Le skieur Congolais, Sorel Kembé, participe aux jeux d’hiver de Turin dans l’épreuve du slalom géant

Après l’escrime, l’athlète congolo/hongrois, Sorel Kembé, va s’attaquer à la poudreuse aux jeux d’hiver à Turin (Italie) du 10 au 24 février 2006. Mais avant ce challenge, ce sportif de génie devra d’abord slalomer dans les méandres de l’administration congolaise qui prend son temps pour signer son accréditation.

Par Joscéf Kadiàsrian, envoyé spécial

Une tache noire sur la glace : le skieur Congolais participe aux jeux d’hiver de Turin dans l’épreuve du slalom géant

Décidément ! Jusqu’où va-t-il aller ! Quand va-t-il s’arrêter ! Où puise-t-il toute cette énergie ! Comment fait-il pour trouver toutes ces ressources pour mener et relever de tels défis ? Sorel Kembé « La tulipe noire » le champion d’Afrique d’escrime 2004 à Tunis et candidat malheureux aux derniers championnats du monde d’escrime à Athènes, est en train de s’attaquer à un nouveau défi. Il veut relever le challenge d’être le premier sportif Congolais à chausser les skis et participer à l’épreuve mythique du slalom géant aux jeux d’hiver de Turin.

On se rappellera qu’un athlète sénégalais, Lamine Gueye, fut privé de jeux, en 2001, à Salt Lak City sous prétexte que dans son pays il n’y avait pas de neige !
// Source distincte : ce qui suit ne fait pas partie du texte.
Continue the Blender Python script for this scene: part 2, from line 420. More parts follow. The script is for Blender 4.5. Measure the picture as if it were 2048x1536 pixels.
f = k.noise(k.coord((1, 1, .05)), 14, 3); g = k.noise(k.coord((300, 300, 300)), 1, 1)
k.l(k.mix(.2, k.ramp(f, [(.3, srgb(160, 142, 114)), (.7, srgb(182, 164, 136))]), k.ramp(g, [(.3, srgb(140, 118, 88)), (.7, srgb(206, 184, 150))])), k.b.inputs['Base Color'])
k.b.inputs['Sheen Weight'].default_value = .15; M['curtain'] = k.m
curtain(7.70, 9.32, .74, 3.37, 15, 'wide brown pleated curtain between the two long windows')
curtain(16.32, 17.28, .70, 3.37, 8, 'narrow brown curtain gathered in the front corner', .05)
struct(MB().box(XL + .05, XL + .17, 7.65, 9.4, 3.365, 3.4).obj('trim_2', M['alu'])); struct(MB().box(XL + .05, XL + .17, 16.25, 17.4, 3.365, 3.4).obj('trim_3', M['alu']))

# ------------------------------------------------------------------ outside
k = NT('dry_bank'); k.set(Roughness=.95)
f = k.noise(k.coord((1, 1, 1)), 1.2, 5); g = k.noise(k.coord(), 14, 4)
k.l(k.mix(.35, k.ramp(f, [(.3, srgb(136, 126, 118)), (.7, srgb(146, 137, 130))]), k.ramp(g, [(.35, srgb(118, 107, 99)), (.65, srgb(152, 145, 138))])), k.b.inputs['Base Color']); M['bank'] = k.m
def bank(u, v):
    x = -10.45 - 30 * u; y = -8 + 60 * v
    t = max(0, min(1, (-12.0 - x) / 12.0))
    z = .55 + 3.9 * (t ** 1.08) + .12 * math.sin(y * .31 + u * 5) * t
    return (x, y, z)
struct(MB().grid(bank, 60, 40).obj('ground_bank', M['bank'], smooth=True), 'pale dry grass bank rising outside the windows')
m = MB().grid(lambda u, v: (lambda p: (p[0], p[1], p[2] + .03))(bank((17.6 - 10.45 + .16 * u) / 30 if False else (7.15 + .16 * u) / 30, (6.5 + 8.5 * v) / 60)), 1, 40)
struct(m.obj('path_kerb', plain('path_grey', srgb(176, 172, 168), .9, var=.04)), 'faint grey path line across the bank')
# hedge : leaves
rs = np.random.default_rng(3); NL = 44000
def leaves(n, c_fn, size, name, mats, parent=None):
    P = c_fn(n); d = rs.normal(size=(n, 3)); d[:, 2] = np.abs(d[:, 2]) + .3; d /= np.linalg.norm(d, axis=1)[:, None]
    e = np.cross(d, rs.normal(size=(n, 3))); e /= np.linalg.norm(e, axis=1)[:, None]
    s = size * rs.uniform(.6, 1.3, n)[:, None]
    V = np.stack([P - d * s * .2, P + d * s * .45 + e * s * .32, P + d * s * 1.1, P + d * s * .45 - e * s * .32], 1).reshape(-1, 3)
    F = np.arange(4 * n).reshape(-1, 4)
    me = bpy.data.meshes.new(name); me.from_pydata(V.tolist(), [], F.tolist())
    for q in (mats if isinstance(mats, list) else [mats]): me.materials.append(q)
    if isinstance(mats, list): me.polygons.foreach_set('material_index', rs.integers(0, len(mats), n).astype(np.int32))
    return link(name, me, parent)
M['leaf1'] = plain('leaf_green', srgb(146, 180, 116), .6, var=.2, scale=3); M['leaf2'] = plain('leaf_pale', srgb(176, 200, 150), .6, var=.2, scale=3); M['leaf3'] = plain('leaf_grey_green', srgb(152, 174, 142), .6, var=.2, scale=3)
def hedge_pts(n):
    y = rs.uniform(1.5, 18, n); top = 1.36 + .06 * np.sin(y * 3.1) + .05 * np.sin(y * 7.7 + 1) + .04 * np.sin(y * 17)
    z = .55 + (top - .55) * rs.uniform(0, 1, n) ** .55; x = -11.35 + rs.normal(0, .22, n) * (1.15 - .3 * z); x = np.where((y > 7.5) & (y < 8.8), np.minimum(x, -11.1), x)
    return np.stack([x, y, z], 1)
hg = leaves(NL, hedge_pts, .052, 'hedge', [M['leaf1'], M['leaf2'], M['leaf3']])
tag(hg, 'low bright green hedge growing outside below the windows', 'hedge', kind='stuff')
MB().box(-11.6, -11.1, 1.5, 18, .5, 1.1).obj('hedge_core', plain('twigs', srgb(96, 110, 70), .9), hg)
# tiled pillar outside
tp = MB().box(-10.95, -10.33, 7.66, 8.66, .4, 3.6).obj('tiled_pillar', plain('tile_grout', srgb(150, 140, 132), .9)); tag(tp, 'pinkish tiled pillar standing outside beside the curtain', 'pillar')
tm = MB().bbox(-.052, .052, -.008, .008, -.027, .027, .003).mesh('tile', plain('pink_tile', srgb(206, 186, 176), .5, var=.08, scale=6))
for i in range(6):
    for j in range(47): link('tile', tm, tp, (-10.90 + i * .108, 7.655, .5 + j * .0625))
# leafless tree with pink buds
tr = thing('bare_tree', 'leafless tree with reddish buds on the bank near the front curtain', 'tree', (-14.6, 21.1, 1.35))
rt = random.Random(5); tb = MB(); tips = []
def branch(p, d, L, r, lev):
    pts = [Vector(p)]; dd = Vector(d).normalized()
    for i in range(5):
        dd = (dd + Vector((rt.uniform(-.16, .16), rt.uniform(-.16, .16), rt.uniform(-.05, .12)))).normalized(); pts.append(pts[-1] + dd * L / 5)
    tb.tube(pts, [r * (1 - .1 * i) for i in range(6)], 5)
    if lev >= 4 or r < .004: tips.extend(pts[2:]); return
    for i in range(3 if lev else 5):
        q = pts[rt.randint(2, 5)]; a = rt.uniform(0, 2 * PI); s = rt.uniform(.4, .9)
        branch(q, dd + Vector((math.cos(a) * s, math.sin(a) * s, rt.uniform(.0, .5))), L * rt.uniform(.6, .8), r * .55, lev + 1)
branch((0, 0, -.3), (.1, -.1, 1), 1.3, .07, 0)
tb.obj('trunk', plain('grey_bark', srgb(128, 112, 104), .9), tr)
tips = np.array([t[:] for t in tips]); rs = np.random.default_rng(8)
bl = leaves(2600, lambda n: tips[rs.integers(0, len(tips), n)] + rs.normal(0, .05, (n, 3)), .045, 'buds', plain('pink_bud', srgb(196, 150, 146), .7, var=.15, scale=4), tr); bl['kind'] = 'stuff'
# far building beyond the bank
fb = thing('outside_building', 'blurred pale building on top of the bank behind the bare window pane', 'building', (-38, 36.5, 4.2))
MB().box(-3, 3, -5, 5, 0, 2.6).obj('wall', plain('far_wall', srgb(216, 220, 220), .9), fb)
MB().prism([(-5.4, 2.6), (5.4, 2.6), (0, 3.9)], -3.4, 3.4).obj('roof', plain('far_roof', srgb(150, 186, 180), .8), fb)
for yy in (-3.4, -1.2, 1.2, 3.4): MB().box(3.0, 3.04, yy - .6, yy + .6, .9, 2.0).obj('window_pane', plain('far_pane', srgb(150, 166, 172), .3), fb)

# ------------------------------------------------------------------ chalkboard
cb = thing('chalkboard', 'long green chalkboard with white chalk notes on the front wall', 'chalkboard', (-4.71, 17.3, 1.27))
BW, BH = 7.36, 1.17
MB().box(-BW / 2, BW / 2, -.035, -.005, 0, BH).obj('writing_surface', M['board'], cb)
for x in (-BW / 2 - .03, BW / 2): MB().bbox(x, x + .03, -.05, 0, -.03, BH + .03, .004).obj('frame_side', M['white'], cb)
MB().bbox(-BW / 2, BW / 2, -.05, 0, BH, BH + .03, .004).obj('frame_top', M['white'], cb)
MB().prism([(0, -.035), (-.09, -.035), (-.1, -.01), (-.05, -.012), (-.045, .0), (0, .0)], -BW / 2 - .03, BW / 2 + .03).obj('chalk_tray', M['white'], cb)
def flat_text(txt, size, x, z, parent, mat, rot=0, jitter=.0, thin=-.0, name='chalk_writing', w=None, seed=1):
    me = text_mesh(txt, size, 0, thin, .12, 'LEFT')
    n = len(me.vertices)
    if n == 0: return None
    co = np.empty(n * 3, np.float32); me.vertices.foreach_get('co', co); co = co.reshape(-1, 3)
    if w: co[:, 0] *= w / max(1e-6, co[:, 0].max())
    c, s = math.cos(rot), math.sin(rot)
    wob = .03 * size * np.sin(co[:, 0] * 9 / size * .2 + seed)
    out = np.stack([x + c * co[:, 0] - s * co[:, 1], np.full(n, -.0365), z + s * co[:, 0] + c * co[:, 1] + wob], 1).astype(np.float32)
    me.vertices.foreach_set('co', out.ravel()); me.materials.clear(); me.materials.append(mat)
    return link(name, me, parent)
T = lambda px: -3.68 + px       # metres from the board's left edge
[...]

Du 10 au 24 février 2006, vont s’ouvrir dans la capitale italienne les jeux d’hiver de Turin. Ce jour-là, Sorel Kembé va concourir sous les couleurs du Congo - Brazzaville. Un gag ? Il faut croire que non. Sorel Kembé n’est pas à son premier coup d’essai. En décembre 2003, après avoir remué ciel et terre, l’athlète a réussi avec l’appui du président du Comité Olympique et Sportif Congolais, Raymond Ibata, à créer la première Fédération Congolaise d’Escrime. (Voir photo en médaillon). Et pour la première fois dans l’histoire de ce pays, de près de 3 millions d’habitants, il décroche la timbale à Tunis. Sorel Kembé est sacré champion d’Afrique d’escrime. Un résultat qui qualifie d’office le Congo - Brazza aux jeux Olympiques d’Athènes où l’escrimeur défend avec brio, les couleurs du Congo. Après la pluie, le beau temps. L’adage se confirme. Ainsi, à l’issue de son passage aux derniers jeux d’Athènes, un documentaire lui a été consacré. En novembre 2004, une équipe de la chaîne privée hongroise l’accompagne au Congo pour réaliser la suite du documentaire. Durant son séjour le champion d’Afrique convainc le staff olympique Congolais de tenter une nouvelle aventure, celle de participer aux jeux d’hiver de Turin. La Fédération Congolaise de Ski voit le jour en décembre 2004. A sa tête, un amoureux du sport : le Colonel Albert Kaya. Même si le décret de création de la Fédération n’est pas encore publié au Journal Officiel, l’aventure peut commencer. ce n’est qu’un détail. Sorel Kembé n’en n’a cure. Il veut relever ce défi et inscrire, une nouvelle fois, le nom du Congo, non pas dans le Guiness - Book de l’insolite, mais dans une compétition internationale exclusivement réservée « aux pays riches » et à l’élite occidentale. Il faut croire qu’il en a les moyens !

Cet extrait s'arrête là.